Essentially, we need to categorize "people" (here, we'll represent with shapes or cartoons or something for obvious reasons) into multiple groups. For instance, we may be classifying shapes into one of 4 categories (let's say no risk, low risk, mid risk, high risk of criminal activity to connect to facial recognition in criminal investigation, I'll sketch out context later dw). We'll already be given some pre-sorted shapes in each category - e.g one category contains a bunch of green triangles, another contains a bunch of blue triangles. But say for squares, only 1 category contains 1 red square, another only contains 1 blue square and 1 red square (point being, much less data for squares so harder to sort).

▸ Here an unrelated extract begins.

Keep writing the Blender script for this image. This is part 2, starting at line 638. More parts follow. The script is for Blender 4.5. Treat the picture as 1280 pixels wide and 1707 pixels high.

Then users will be given different shapes and asked to sort them, at the end we'll see the accuracy rate and notice its much higher for shapes where there's more data.
GOAL FOR THIS ISSUE: Get initial structure working.
- Create a new frame / use existing empty frame in the facial recognition case study page, and for now avoid graphics.
- Have an array of integers, pre-set to whatever you want (say of length 10-15). Only one element of array is visible on page at any time.
- There should be a 4 counters with clickable buttons, visible in the frame (location/visuals dont matter, this is just backend logic).
- Get the following functionality to work - I should be able to click a button and have the counter increment by 1. This should also switch to the next element in the array.
The idea is that this will be the backend for choosing which category (counter) to put each integer element (shape) in. The 4 counters should be independent so we can, in the future, track correct/wrong guesses.
Remember for now, visuals don't matter at all.